Recorded information
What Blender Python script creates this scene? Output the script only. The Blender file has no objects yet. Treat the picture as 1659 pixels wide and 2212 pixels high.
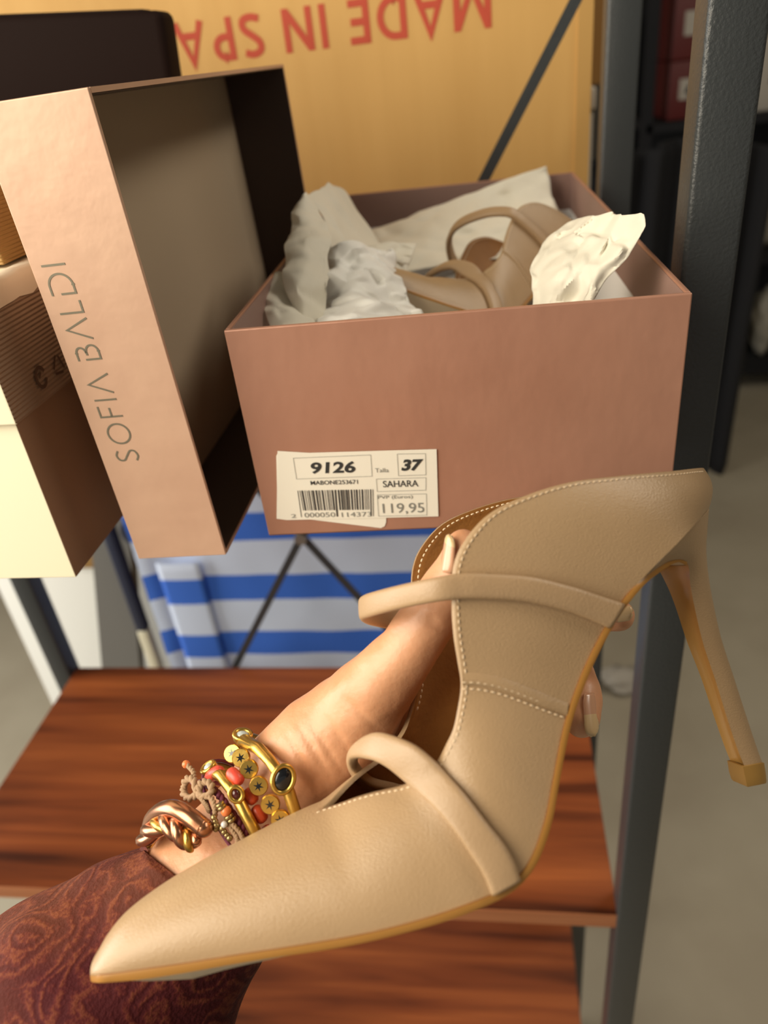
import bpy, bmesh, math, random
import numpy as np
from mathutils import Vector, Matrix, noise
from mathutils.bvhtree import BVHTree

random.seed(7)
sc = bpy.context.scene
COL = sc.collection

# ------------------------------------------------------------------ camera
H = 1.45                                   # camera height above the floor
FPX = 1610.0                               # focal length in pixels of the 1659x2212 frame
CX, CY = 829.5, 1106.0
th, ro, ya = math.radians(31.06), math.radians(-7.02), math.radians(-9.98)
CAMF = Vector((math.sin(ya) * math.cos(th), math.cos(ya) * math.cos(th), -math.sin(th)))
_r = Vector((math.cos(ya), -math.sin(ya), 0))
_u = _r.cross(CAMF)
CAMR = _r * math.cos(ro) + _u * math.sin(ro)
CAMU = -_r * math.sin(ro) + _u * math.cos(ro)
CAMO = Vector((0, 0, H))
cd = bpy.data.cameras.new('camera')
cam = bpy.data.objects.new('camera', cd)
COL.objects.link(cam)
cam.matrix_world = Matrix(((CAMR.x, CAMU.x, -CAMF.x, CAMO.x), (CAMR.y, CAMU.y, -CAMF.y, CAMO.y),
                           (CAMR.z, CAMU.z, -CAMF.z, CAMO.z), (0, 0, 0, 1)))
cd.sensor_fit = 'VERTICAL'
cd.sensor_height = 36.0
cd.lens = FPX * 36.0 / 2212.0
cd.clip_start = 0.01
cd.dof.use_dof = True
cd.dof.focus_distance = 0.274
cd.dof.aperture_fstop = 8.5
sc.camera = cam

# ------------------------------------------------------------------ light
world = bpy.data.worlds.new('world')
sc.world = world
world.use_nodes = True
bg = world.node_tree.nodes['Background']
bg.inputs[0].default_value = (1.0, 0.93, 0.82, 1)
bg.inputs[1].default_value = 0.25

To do
Retype the listing exactly. Pictures do not belong in the copy.

Exercise answer
What Blender Python script creates this scene? Output the script only. The Blender file has no objects yet. Treat the picture as 1659 pixels wide and 2212 pixels high.
import bpy, bmesh, math, random
import numpy as np
from mathutils import Vector, Matrix, noise
from mathutils.bvhtree import BVHTree

random.seed(7)
sc = bpy.context.scene
COL = sc.collection

# ------------------------------------------------------------------ camera
H = 1.45                                   # camera height above the floor
FPX = 1610.0                               # focal length in pixels of the 1659x2212 frame
CX, CY = 829.5, 1106.0
th, ro, ya = math.radians(31.06), math.radians(-7.02), math.radians(-9.98)
CAMF = Vector((math.sin(ya) * math.cos(th), math.cos(ya) * math.cos(th), -math.sin(th)))
_r = Vector((math.cos(ya), -math.sin(ya), 0))
_u = _r.cross(CAMF)
CAMR = _r * math.cos(ro) + _u * math.sin(ro)
CAMU = -_r * math.sin(ro) + _u * math.cos(ro)
CAMO = Vector((0, 0, H))
cd = bpy.data.cameras.new('camera')
cam = bpy.data.objects.new('camera', cd)
COL.objects.link(cam)
cam.matrix_world = Matrix(((CAMR.x, CAMU.x, -CAMF.x, CAMO.x), (CAMR.y, CAMU.y, -CAMF.y, CAMO.y),
                           (CAMR.z, CAMU.z, -CAMF.z, CAMO.z), (0, 0, 0, 1)))
cd.sensor_fit = 'VERTICAL'
cd.sensor_height = 36.0
cd.lens = FPX * 36.0 / 2212.0
cd.clip_start = 0.01
cd.dof.use_dof = True
cd.dof.focus_distance = 0.274
cd.dof.aperture_fstop = 8.5
sc.camera = cam

# ------------------------------------------------------------------ light
world = bpy.data.worlds.new('world')
sc.world = world
world.use_nodes = True
bg = world.node_tree.nodes['Background']
bg.inputs[0].default_value = (1.0, 0.93, 0.82, 1)
bg.inputs[1].default_value = 0.25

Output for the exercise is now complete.